Doctoral research: galleries offer possibilities for interaction
Lauren O´Neal explores the intersections between visual and performing arts in her doctoral research at Uniarts Helsinki’s Academy of Fine Arts. She asks what happens when curating is combined with choreographic thinking. O’Neal’s doctoral research will be examined at the Academy of Fine Arts on 26 May 2023 at noon.
Lauren O’Neal sees galleries as dynamic “situations”, where the art experience, for both the curator and the audience, becomes deeper through participation and active engagement. During her career, she has worked as a curator, artist and researcher. Besides her diverse professional endeavours, she also has multidisciplinary working methods that utilise movement, experimentation and discussions, for example.
“The initial aim of my project was to find a way to theorise and refine my own practice, and to make room for my diverse disciplinary interests. A longer-term aspiration is to use choreographic thinking to reimagine galleries and museums so that they become spaces that are more dynamic, flexible, and welcoming,” O’Neal describes the starting points of her doctoral research.
Museums and galleries offer more and more participatory events to the public, ranging from morning yoga and drawing evenings to more traditional guided tours. O’Neal expects this trend to grow even more prominent in the future, adding to the vitality of the arts sector.
The Doctor of Fine Arts thesis project comprises an artistic and a written component. For her doctoral research, O’Neal carried out three curating projects at Lamont Gallery in New Hampshire, United States, between 2015 and 2020.
“Doctoral studies allowed me to devise new methodologies and find alternate ways of sharing my research. I look forward to using the insights I’ve gained within my studio, curatorial, and performance practices.”

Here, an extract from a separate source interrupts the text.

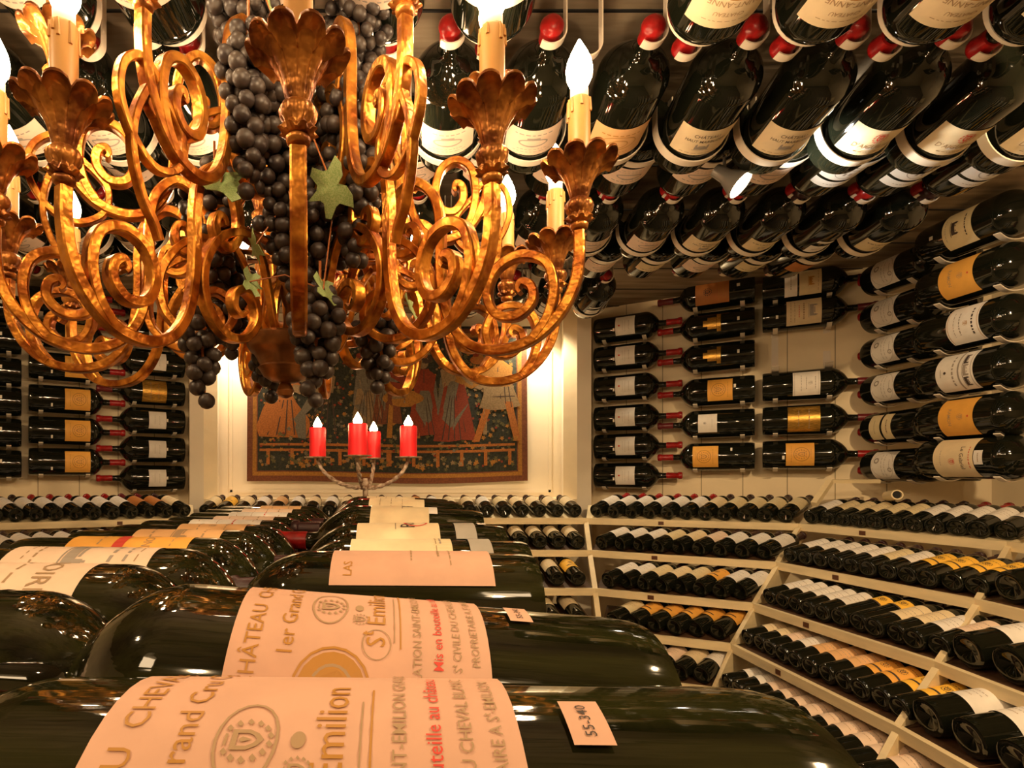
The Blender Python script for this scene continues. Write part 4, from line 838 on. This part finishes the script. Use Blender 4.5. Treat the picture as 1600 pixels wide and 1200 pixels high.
# ------------------------------------------------------------------ small things
# clamp spotlight between the ceiling bottles
sp = empty('spotlight', (1.20, 1.90, CEIL), 'small grey ceiling spotlight shining among the ceiling bottles', 'lamp')
q0 = at(1132, 274, 1.46); q1 = at(1166, 294, 1.43)
sp.location = (q0.x, q0.y, CEIL)
rel = lambda p: Vector(p)-sp.location
mb = MB(); mb.sweep([rel((q0.x, q0.y, CEIL)), rel(q0+Vector((0, 0, .02)))], .004, 8); mb.build('stem', grey_met, sp)
axs = (q1-q0).normalized(); M = Matrix.Translation(rel(q0-axs*.03)) @ axs.to_track_quat('Z', 'Y').to_matrix().to_4x4()
mb = MB(); mb.lathe([(0, .012), (.002, .016), (.035, .018), (.045, .022), (.08, .036), (.082, .034), (.05, .018)], 24, M=M); mb.build('lamp_housing', grey_met, sp)
mb = MB(); mb.lathe([(.060, .004), (.066, .020), (.072, .026), (.076, .012), (.078, .002)], 18, M=M); mb.build('light_bulb', mat('spot_bulb', (1, 1, 1), .3, emit=(1, .9, .75), es=60), sp)
# white timber stay and vent pipe above the right rack
o = empty('timber_stay', (1.9, 2.6, CAMH-.1), 'small cream timber stay above the corner of the right racks', 'stay')
a = at(1272, 788, 2.50); b = at(1297, 752, 2.55); c = at(1375, 752, 2.50); d = at(1300, 786, 2.52)
mb = MB(); 
for (p, q, t_) in ((a, b, .016), (b, c, .010)): mb.sweep([p-o.location, q-o.location], t_, 4)
mb.build('stay_board', cream, o, smooth=False)
p = at(1402, 773, 2.30); pp = empty('vent_pipe', p, 'open white pipe end above the right rack', 'pipe')
mb = MB(); M = Vector((-.45, -1, .1)).to_track_quat('Z', 'Y').to_matrix().to_4x4()
mb.lathe([(-.10, .020), (0, .020), (.0, .0155), (-.06, .0155)], 24, M=M); mb.build('pipe_wall', cream, pp)
mb = MB(); mb.lathe([(-.012, .0155), (-.010, .0150)], 20, M=M); mb.build('pipe_shadowed_end', hole_m, pp)
# round rims for the added fill lamps behind the viewer
for i, (x, y) in enumerate(((.6, -.45), (-.8, -.4))):
    o = empty('added_fill_lamp', (x, y, CEIL), ['flat added fill lamp behind the viewer on the right', 'flat added fill lamp behind the viewer on the left'][i], 'lamp')
    mb = MB(); mb.lathe([(-.02, .19), (0, .2)], 32); mb.build('lamp_rim', collar, o)

for i, (x, y, t) in enumerate(((1.15, .35, 'round downlight in the ceiling above the right racks'), (-1.15, .3, 'round downlight in the ceiling above the left racks'), (.55, -.75, 'round downlight behind the viewer, right side'), (-.45, -.7, 'round downlight behind the viewer, left side'))):
    o = empty('downlight_fitting', (x, y, CEIL), t, 'lamp')
    mb = MB(); mb.lathe([(-.012, .045), (-.012, .055), (0, .058), (0, .045)], 28); mb.build('trim_ring', collar, o)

Lauren O’Neal’s works have been exhibited in American art museums, for example at the Portland Museum of Art and the Housatonic Museum of Art. She has carried out curatorial projects at venues such as the Lamont Gallery, Federal Reserve Bank and Somerville Museum. Previously, O’Neal was the director and curator of the Lamont Gallery at Phillips Exeter Academy. Currently, she is a senior lecturer at Boston University’s Graduate Program in Arts Administration and a visiting fellow at the Harvard University Graduate Program in Arts & Sciences.
Public examination event
Lauren O’Neal’s doctoral thesis titled Assembling a Praxis: Choreographic Thinking and Curatorial Agency will be examined on Friday, 26 May, at 12 in the Sörnäinen Campus Auditorium at Uniarts Helsinki in the address Haapaniemenkatu 6. The examiner of the thesis project is artist-researcher Adesola Akinleye (Texas Woman’s University), and the custos of the examination event will be Professor and Vice Dean for Research Mika Elo from the Academy of Fine Arts. O’Neal’s doctoral thesis is available as an open-access publication in Uniarts Helsinki’s Taju repository.